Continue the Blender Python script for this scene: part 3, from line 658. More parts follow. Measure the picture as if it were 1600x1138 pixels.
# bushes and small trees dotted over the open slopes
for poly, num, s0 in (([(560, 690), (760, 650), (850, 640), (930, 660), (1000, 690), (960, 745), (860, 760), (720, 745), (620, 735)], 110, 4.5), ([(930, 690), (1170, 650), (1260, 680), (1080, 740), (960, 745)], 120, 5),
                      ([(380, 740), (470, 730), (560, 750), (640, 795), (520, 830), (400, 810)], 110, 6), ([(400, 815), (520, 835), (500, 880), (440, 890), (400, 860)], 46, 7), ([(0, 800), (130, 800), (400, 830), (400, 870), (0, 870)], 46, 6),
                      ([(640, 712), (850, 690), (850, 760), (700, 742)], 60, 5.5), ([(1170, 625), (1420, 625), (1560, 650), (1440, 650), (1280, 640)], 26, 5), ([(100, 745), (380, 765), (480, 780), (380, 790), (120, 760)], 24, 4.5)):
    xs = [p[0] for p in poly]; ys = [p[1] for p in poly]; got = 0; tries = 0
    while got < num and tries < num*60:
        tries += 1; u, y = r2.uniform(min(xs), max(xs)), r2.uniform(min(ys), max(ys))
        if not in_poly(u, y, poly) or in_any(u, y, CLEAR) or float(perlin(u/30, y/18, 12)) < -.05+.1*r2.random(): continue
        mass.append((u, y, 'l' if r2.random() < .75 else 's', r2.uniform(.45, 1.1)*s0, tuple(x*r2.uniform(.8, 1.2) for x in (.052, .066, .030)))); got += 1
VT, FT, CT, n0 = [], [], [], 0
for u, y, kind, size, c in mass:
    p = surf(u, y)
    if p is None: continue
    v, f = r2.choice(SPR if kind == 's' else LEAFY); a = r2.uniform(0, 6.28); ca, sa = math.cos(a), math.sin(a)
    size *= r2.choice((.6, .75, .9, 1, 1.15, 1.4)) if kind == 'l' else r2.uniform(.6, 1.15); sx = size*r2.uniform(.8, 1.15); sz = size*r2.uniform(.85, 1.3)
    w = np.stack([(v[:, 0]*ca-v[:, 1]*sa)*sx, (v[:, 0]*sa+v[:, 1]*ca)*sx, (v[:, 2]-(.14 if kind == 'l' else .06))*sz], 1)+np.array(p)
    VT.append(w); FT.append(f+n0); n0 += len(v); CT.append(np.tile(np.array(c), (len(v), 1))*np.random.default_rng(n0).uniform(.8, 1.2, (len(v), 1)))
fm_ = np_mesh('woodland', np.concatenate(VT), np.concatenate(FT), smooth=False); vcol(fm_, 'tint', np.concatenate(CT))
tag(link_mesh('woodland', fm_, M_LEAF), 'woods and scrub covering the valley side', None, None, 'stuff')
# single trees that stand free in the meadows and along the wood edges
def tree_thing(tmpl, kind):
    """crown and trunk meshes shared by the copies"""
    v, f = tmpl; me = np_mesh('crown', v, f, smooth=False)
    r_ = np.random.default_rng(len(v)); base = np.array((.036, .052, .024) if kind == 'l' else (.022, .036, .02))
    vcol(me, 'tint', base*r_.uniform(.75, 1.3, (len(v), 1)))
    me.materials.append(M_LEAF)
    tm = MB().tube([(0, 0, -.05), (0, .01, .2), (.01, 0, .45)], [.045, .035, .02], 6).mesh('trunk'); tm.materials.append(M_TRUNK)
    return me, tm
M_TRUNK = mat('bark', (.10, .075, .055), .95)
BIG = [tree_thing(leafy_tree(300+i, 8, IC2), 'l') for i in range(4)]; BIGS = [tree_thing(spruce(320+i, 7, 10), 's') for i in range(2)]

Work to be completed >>
Make an exact copy of every line in the data.

Finished task >>
Continue the Blender Python script for this scene: part 3, from line 658. More parts follow. Measure the picture as if it were 1600x1138 pixels.
# bushes and small trees dotted over the open slopes
for poly, num, s0 in (([(560, 690), (760, 650), (850, 640), (930, 660), (1000, 690), (960, 745), (860, 760), (720, 745), (620, 735)], 110, 4.5), ([(930, 690), (1170, 650), (1260, 680), (1080, 740), (960, 745)], 120, 5),
                      ([(380, 740), (470, 730), (560, 750), (640, 795), (520, 830), (400, 810)], 110, 6), ([(400, 815), (520, 835), (500, 880), (440, 890), (400, 860)], 46, 7), ([(0, 800), (130, 800), (400, 830), (400, 870), (0, 870)], 46, 6),
                      ([(640, 712), (850, 690), (850, 760), (700, 742)], 60, 5.5), ([(1170, 625), (1420, 625), (1560, 650), (1440, 650), (1280, 640)], 26, 5), ([(100, 745), (380, 765), (480, 780), (380, 790), (120, 760)], 24, 4.5)):
    xs = [p[0] for p in poly]; ys = [p[1] for p in poly]; got = 0; tries = 0
    while got < num and tries < num*60:
        tries += 1; u, y = r2.uniform(min(xs), max(xs)), r2.uniform(min(ys), max(ys))
        if not in_poly(u, y, poly) or in_any(u, y, CLEAR) or float(perlin(u/30, y/18, 12)) < -.05+.1*r2.random(): continue
        mass.append((u, y, 'l' if r2.random() < .75 else 's', r2.uniform(.45, 1.1)*s0, tuple(x*r2.uniform(.8, 1.2) for x in (.052, .066, .030)))); got += 1
VT, FT, CT, n0 = [], [], [], 0
for u, y, kind, size, c in mass:
    p = surf(u, y)
    if p is None: continue
    v, f = r2.choice(SPR if kind == 's' else LEAFY); a = r2.uniform(0, 6.28); ca, sa = math.cos(a), math.sin(a)
    size *= r2.choice((.6, .75, .9, 1, 1.15, 1.4)) if kind == 'l' else r2.uniform(.6, 1.15); sx = size*r2.uniform(.8, 1.15); sz = size*r2.uniform(.85, 1.3)
    w = np.stack([(v[:, 0]*ca-v[:, 1]*sa)*sx, (v[:, 0]*sa+v[:, 1]*ca)*sx, (v[:, 2]-(.14 if kind == 'l' else .06))*sz], 1)+np.array(p)
    VT.append(w); FT.append(f+n0); n0 += len(v); CT.append(np.tile(np.array(c), (len(v), 1))*np.random.default_rng(n0).uniform(.8, 1.2, (len(v), 1)))
fm_ = np_mesh('woodland', np.concatenate(VT), np.concatenate(FT), smooth=False); vcol(fm_, 'tint', np.concatenate(CT))
tag(link_mesh('woodland', fm_, M_LEAF), 'woods and scrub covering the valley side', None, None, 'stuff')
# single trees that stand free in the meadows and along the wood edges
def tree_thing(tmpl, kind):
    """crown and trunk meshes shared by the copies"""
    v, f = tmpl; me = np_mesh('crown', v, f, smooth=False)
    r_ = np.random.default_rng(len(v)); base = np.array((.036, .052, .024) if kind == 'l' else (.022, .036, .02))
    vcol(me, 'tint', base*r_.uniform(.75, 1.3, (len(v), 1)))
    me.materials.append(M_LEAF)
    tm = MB().tube([(0, 0, -.05), (0, .01, .2), (.01, 0, .45)], [.045, .035, .02], 6).mesh('trunk'); tm.materials.append(M_TRUNK)
    return me, tm
M_TRUNK = mat('bark', (.10, .075, .055), .95)
BIG = [tree_thing(leafy_tree(300+i, 8, IC2), 'l') for i in range(4)]; BIGS = [tree_thing(spruce(320+i, 7, 10), 's') for i in range(2)]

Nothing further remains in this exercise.